··· Record extracts

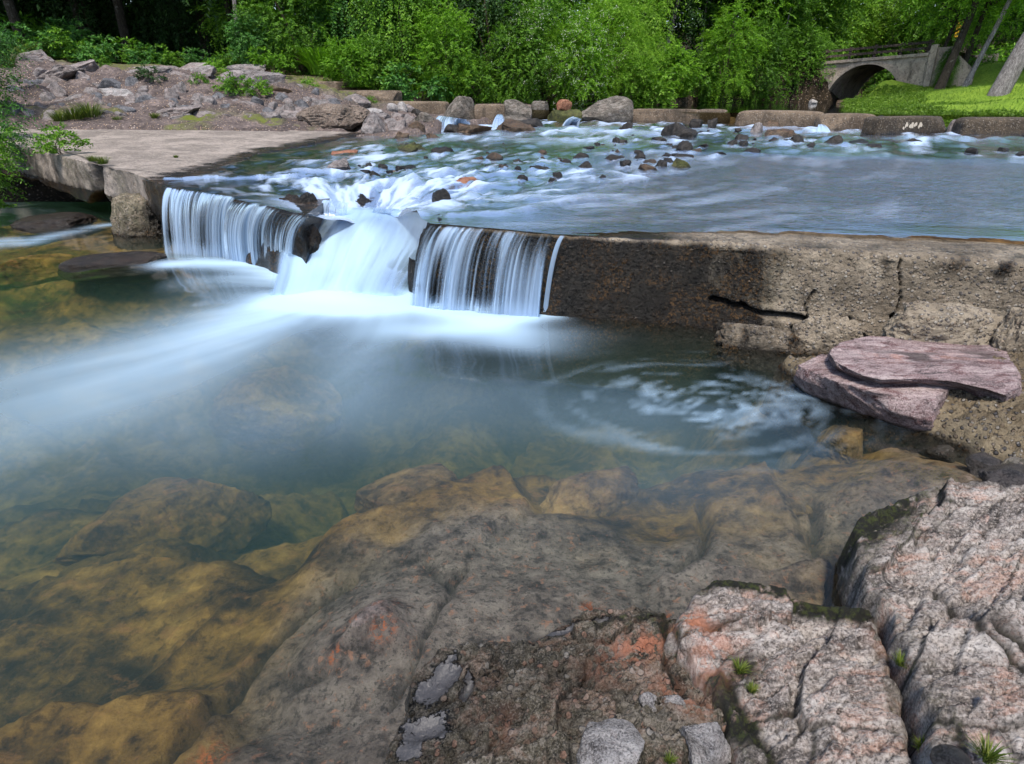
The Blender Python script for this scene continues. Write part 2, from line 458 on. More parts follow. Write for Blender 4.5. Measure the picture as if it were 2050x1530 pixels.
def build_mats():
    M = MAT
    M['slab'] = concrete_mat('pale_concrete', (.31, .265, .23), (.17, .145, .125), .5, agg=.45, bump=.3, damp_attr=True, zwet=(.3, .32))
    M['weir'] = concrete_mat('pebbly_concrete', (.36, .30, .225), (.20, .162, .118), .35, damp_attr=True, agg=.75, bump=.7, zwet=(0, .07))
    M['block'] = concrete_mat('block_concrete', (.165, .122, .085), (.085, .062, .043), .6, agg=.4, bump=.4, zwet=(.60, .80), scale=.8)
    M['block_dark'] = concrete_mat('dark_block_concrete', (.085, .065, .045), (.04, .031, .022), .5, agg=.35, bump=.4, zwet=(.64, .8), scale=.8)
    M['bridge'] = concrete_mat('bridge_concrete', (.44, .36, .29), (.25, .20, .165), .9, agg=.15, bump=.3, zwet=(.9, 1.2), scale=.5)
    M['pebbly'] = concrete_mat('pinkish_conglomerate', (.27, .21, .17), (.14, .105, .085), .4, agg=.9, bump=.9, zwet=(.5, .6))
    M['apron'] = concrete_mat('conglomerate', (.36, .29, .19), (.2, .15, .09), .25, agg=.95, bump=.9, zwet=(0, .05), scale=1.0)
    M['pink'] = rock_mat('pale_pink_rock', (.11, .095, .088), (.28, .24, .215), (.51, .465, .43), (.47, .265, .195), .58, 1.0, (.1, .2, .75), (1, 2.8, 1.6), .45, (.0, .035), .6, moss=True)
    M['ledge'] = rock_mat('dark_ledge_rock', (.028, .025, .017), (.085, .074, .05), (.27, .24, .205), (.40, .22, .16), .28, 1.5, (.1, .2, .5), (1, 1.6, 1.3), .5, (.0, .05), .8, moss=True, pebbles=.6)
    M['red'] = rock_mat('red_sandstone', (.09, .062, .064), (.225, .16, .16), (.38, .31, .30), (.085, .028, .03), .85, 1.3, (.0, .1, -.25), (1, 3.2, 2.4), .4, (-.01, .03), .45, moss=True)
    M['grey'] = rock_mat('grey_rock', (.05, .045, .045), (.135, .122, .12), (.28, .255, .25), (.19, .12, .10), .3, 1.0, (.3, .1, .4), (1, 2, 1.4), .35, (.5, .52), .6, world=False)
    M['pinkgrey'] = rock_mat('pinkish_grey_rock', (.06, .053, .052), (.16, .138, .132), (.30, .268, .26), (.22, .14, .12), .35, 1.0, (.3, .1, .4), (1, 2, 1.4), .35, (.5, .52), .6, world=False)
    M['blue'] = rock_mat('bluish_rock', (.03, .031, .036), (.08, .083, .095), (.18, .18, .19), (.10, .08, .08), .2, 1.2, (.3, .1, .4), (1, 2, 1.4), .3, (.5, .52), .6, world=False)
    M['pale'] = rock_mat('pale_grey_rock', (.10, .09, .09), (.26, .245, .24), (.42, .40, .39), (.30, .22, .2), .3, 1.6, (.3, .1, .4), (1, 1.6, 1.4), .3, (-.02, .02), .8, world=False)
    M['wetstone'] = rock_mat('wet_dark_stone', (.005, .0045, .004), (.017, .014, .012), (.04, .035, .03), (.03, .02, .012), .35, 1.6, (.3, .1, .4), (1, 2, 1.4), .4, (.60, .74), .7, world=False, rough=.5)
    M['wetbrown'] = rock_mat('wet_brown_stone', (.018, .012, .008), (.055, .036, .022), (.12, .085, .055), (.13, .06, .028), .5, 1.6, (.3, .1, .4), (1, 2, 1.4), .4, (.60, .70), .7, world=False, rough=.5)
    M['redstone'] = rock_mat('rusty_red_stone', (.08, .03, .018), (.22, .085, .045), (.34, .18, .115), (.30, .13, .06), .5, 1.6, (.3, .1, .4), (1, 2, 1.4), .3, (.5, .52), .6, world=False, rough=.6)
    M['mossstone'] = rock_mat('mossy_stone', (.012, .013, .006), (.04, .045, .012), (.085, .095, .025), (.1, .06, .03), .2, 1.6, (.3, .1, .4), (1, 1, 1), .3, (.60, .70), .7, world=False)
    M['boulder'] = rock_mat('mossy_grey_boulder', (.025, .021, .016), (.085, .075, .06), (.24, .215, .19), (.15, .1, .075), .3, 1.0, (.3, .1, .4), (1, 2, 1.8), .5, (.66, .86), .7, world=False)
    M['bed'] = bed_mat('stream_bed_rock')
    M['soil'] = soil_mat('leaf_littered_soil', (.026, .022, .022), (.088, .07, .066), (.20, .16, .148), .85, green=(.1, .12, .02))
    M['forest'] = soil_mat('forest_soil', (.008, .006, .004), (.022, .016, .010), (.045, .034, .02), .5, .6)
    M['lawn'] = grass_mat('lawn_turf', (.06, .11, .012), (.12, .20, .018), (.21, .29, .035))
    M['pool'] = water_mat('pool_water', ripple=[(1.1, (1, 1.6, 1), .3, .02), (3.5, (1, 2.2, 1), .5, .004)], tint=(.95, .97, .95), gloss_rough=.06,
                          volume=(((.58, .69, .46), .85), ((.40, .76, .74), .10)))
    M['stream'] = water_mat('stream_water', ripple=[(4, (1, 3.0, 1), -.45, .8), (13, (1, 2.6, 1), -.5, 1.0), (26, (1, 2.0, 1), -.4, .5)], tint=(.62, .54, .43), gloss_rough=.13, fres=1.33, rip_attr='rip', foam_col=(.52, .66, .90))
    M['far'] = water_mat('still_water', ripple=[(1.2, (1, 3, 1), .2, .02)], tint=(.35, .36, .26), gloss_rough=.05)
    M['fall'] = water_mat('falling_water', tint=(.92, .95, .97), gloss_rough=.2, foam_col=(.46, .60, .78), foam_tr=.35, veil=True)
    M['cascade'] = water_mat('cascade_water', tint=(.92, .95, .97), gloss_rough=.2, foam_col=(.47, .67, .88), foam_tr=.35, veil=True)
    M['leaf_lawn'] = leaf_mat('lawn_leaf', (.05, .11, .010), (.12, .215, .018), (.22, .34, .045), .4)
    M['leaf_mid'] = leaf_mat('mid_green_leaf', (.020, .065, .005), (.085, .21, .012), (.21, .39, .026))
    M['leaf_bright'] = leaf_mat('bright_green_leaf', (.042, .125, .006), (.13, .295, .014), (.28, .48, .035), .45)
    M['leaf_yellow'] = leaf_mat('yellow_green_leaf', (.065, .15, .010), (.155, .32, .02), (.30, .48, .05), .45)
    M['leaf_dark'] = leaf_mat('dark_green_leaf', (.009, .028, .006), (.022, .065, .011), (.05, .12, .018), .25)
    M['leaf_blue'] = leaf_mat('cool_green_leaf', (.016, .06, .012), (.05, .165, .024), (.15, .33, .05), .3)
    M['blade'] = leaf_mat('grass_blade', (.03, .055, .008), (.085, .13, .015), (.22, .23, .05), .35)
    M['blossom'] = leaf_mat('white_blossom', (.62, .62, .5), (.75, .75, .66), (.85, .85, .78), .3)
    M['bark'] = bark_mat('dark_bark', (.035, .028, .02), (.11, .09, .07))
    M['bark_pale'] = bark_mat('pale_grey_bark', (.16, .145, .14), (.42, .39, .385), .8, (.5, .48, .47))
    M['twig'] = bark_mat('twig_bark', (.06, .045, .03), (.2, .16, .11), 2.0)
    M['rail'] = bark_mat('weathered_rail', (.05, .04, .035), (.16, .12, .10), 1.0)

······
··· Record extracts

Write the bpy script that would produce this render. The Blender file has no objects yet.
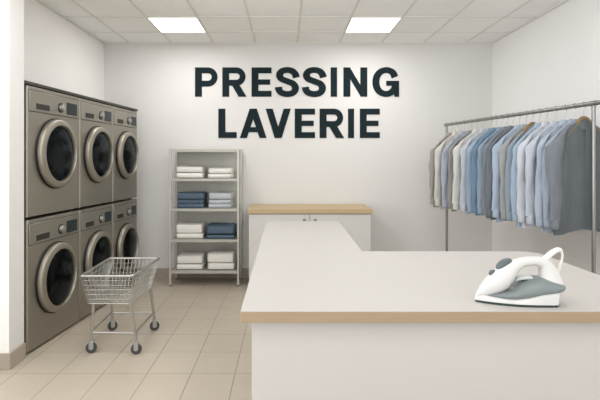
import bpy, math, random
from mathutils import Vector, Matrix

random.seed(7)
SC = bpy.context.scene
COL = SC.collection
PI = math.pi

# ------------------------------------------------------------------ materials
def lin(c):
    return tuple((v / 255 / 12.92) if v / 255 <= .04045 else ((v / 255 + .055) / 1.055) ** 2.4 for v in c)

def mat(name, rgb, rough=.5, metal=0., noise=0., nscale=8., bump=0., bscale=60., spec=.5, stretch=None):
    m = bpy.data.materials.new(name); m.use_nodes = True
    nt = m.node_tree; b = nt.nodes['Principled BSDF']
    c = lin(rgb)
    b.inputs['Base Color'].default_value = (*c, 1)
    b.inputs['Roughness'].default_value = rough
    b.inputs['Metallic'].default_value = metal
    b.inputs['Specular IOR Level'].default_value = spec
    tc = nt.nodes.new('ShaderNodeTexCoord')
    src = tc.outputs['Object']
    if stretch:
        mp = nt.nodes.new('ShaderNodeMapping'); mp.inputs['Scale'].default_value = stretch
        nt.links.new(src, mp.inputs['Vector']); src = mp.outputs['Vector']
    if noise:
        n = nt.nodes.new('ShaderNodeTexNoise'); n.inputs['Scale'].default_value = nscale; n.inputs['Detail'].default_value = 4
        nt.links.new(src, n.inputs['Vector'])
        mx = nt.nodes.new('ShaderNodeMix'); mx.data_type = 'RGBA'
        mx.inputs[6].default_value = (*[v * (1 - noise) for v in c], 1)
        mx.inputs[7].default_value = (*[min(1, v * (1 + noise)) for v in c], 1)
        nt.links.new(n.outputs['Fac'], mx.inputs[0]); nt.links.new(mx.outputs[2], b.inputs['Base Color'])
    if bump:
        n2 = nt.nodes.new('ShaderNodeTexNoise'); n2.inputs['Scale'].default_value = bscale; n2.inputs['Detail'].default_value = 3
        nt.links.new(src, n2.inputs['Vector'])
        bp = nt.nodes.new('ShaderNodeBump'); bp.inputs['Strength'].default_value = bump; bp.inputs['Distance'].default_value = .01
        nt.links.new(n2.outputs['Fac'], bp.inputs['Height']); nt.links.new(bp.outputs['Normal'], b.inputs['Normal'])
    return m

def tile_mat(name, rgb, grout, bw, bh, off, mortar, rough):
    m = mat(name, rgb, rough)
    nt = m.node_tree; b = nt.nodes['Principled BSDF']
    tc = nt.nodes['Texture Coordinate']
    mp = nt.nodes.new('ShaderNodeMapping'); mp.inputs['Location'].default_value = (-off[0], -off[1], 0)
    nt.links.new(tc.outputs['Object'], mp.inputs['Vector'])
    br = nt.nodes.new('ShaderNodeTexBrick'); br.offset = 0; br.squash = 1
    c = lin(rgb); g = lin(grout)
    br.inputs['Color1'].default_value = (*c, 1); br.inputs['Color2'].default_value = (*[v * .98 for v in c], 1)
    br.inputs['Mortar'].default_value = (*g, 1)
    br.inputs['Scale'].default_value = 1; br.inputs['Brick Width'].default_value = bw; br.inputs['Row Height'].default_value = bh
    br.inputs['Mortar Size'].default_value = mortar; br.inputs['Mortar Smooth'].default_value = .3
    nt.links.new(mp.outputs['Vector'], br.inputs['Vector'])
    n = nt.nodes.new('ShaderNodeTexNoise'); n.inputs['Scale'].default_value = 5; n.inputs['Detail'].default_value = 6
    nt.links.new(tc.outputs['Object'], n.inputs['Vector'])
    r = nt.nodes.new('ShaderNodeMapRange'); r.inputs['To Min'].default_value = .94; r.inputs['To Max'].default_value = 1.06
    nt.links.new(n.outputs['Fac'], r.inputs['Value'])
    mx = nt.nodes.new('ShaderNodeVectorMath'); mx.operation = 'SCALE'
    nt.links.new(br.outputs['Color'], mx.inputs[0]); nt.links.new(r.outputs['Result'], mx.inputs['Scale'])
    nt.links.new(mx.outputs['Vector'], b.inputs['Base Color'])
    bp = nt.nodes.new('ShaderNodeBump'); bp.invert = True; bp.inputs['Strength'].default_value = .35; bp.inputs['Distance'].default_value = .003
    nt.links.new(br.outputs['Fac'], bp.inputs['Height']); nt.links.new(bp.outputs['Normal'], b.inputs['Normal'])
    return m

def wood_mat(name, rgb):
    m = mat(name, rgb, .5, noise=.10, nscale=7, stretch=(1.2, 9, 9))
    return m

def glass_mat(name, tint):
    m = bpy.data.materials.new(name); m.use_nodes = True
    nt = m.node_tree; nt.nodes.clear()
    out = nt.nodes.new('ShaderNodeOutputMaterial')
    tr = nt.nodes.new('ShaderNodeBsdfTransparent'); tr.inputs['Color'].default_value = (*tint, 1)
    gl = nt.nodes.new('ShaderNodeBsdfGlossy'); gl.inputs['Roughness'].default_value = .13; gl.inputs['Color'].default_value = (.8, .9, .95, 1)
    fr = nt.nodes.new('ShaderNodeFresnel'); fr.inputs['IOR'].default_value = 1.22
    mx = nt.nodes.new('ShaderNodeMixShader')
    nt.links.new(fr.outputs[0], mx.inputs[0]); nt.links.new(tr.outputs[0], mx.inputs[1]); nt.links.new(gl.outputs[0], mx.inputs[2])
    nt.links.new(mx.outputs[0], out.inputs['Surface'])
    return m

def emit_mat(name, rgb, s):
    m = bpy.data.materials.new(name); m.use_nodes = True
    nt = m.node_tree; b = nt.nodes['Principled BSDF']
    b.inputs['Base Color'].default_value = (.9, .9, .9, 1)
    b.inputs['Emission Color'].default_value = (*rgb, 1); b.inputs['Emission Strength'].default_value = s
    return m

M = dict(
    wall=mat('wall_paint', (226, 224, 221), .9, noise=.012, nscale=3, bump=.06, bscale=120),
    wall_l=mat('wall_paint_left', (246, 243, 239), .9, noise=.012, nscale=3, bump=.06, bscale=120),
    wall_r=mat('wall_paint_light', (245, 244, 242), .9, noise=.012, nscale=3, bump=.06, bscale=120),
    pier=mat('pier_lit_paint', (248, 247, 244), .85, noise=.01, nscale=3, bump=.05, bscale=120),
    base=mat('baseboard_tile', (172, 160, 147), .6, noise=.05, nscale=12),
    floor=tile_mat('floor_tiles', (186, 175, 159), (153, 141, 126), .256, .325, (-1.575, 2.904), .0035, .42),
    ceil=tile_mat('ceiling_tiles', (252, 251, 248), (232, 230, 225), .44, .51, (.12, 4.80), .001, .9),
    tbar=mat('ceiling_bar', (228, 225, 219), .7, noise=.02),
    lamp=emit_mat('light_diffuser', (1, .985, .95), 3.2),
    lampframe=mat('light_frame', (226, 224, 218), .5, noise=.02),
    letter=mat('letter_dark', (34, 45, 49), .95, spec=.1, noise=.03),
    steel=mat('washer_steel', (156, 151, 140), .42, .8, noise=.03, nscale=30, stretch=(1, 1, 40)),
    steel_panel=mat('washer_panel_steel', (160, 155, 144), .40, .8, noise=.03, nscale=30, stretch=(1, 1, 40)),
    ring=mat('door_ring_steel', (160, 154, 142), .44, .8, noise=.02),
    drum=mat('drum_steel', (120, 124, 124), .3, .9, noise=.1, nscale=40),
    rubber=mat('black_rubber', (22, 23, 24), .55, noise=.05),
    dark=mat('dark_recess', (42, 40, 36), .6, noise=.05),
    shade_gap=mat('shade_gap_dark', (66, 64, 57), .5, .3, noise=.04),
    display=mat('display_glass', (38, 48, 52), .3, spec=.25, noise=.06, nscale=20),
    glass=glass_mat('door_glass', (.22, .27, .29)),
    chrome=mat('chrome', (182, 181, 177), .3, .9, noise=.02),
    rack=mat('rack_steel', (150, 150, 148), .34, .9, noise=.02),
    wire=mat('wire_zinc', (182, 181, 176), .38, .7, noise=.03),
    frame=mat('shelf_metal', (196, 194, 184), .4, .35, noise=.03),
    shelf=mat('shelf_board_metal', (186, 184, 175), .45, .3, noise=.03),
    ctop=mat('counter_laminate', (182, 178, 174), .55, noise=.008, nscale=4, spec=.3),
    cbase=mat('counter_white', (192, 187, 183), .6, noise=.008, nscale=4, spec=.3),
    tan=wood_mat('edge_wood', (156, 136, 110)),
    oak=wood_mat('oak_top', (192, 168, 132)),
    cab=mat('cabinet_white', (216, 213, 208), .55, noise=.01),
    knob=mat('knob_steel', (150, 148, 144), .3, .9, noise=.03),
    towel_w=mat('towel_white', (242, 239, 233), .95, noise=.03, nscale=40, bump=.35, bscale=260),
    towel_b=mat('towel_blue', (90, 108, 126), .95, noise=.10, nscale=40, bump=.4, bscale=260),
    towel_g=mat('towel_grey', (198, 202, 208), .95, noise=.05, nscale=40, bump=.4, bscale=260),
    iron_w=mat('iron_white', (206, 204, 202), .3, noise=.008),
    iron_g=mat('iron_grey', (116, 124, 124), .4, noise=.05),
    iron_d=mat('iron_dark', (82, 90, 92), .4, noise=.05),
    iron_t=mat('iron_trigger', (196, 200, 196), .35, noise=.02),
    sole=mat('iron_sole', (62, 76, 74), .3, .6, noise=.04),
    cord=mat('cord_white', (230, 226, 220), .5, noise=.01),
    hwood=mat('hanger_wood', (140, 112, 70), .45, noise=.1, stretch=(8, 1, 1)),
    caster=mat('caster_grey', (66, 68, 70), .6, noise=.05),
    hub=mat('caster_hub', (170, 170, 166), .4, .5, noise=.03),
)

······

Task description
Pull every line containing "from" out of the records.

The output
The Blender Python script for this scene continues. Write part 2, from line 458 on. More parts follow. Write for Blender 4.5. Measure the picture as if it were 2050x1530 pixels.
from mathutils import Vector, Matrix